The two planets appear about 18 degrees from the Sun, but in a slanting direction (depending on your latitude). If you look too soon after sunset, you may well be able to spot Venus – if it’s the only star visible it’s certainly Venus! – but the sky will be too bright for Mercury to show. By about three quarters of an hour after sunset you may be able to find them both. Much longer, and they’ll be getting too low.
The view for latitutde 40 degrees north. Ticks along the horizon are at 5-degree intervals, so you can see that the planets are at this time about 7 degrees high. Arrows show the moving bodies’ change of position (relative to the stars) over 5 days.
Mercury’s distance from us is 1.08 astronomical units (Sun-Earth distances), or about 162 million kilometers; Venus’s, 1.58 AU (236 million km). Mercury is shining at magnitude -0.7, Venus -3.9; which in terms of actual luminosity means that Venus at this time appears about twenty times the brighter. To the naked eye they may look at first glance like one brilliant star. But in binoculars or telescope you would see that the two are by no means on top of each other. The apparent widths of Mercury and Venus are only about 6 and 10 seconds, tiny compared to the 39-minute or 2340-second gap between them.
A celestial body that happens at this time to be nearly in the same direction as the planet-pair, but is so far and dim that you will be able to see it only in your mind, is periodic comet Churyumov-Gerasimenko. This is the comet around which the Rosetta spacecraft went into orbit last August, sending its Philae lander down to the surface on November 12.

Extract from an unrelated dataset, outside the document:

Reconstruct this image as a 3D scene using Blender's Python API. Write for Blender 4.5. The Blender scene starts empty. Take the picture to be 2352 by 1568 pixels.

After the appulse of the two planets, both will at first continue to slide higher into the evening sky, but with Venus maintaining and then rapidly opening out its lead. Mercury will be at its greatest elongation (angular distance from the Sun) on Jan. 14; “stationary” (ceasing to move eastward relative to the starry background) on Jan. 21; then will curl around between us and the Sun on Jan. 30.
Quasi was in Latin a conjunction (in the grammatical sense) meaning “as if” (derived from quam si), and in English became a prefix meaning “like but not really the same as.” Pronunciations range all the way from Latin-like {‘kwasi} to extreme-anglicizing {‘kweizai}. A quasi-orange would be something that you might take for an orange but isn’t truly an orange. I leave you to imagine what a quasi-activist would be or a quasi-lover.
I haven’t really tried to see comet Lovejoy yet, but yesterday as I was getting ready to go to the lake to see venus and mercury I saw a fox trotting across my back yard. I took Eddie on his leash and we back-tracked the footprints in the snow, then as we reached our neighbor’s property, turned and moved forward, following his path. When we tracked his prints to the lake, and when we got there I saw something way out on the ice. It was the fox. It came to the shore a little distance from me and sat and watched me and Eddie for a while as I looked at the inner planets. Then it got too dark to see where he went afterwards. Maybe he was glad to see observers of this quasi conjunction himself.
Not sure when the skies ‘ll be as clear as last night, but when they are, I’ll be out looking again.
That’s a beautiful incident, Jack. Sometime I may find an excuse to post a couple of sketches I’ve made of foxes.
I’ve been enjoying watching Venus and Mercury these past couple of weeks. At first I needed to climb a nearby hill to get a clear view to the west, but for the past few evenings they’ve been visible from my home.
One couldn’t write a more clear and thorough description of this Mercury-Venus encounter than this of yours, Guy. And the diagrams greatly help.
To anyone who loves meetings of the planets, this description enables the maximum enjoyment of the event.
Thanks, Fred, and please take another quick read-through. Inevitably I think of a few improvements of wording and an addition.